I teach a version of these Olympics every 4 years, the story is based on events from 2014


Unlike the events of the first week, which weren’t nearly as good as my description leads you to believe; the events of week two will be placed in my permanent file to be used again in four years.

We participated in ski jumping, curling, and biathlon.

The ski jumping center consisted of a stack of folded mats with several open mats for the landing area.  Giving students’ permission to jump off an elevated surface is a rare thrill, and greatly aided me in my quest to be the most popular teacher.  I considered sawing off a few tree branches in the parking lot and scattering the twigs around the landing area for an authentic look, but I felt the custodial staff would find that a bit aggravating, so I refrained.  Using cones, students marked their best jumps, and readily took turns sure that each jump would be better then the last.

Next up was the biathlon.

This event must have been a hit with the all important 6 – 10 year old demographic because oddly, most every class knew what the biathlon entailed.  Among the athletes it is generally agreed upon that the courses in Austria and Sweden are the most physically demanding, but the Akron elementary course is the most technical on the World Cup circuit.  When skis consist of carpet squares and your poles are pool noodles a technical course can pose real problems.  Athletes crashed frequently; there must have been a problem with the imaginary bindings because they often just walked right out of their skis, suddenly their shoe sole was stuck fast to the floor, yard sales were common (when a skier crashes and loses skis and poles its called a yard sale).  Combine this with the fact that the ski poles buckled whenever pressed into action and you have a recipe for disaster. Several students exclaimed, “We need better poles,” as they traversed the course.  In spite of these challenges the students cheered when the targets were hit, and once across the finish line hurried back to the start for another run!

Curling was my personal favorite.  I spent most of my time providing live color commentary on the proceedings.  Since I don’t live in the Arctic, I’m not entirely certain of the rules, but that hardly mattered.  Our goal was to get the ball to stop in the center circle of the gym, and we pursued this goal with wild abandon.  Elementary students are like a light switch, either on or off; they don’t yet posses the dimmer button.  Over and over I used the phrase, “just a bit to much” to describe a ball that was rolled preposterously hard, the two sweepers frantically chasing, as it sailed past the target, out of the curling center and onto the biathlon course, tripping and athlete just before the line.  Alternately, describing a roll that barely completed three revolutions “she asked a lot of her sweepers on that one” I would say.  We don’t yet teach physics at the elementary level, which was readily apparent as student after student swept behind the rolling ball.  I attempted some verbal guidance hoping to remedy the situation, “in front, left, right, brooms up” the more I encouraged the harder they swept, shockingly it made no difference.  Fortunately, a few of the balls are a bit lopsided allowing them to curve miraculously as they slow; I could not have created a better allusion.  Scoring was marked with cheers, high fives and smiles all around.
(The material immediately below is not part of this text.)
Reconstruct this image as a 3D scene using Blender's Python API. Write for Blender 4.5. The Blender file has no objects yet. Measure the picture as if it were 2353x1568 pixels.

As I received a hug a student said, “Thank you for making these activities, they were really fun!”  That was better then all the laughs combined, and I knew I had created a lasting memory.  Unfortunately all good things come to and end.  The following week amid questions of biathlon courses and ski jump ramps, I was forced to explain that the Olympics had ended and would not return for four more years.  The memories though will last a lifetime, which is a powerful thought that helps to guide my teaching.  The Olympic ideals of fair play, good sportsmanship, and friendly competition were on display in the gym and for a few moments the students had Olympic dreams.

These events occurred during week 2 of our 2014 Olympic Unit.

Imagination is a free tool that everyone has, are you using it?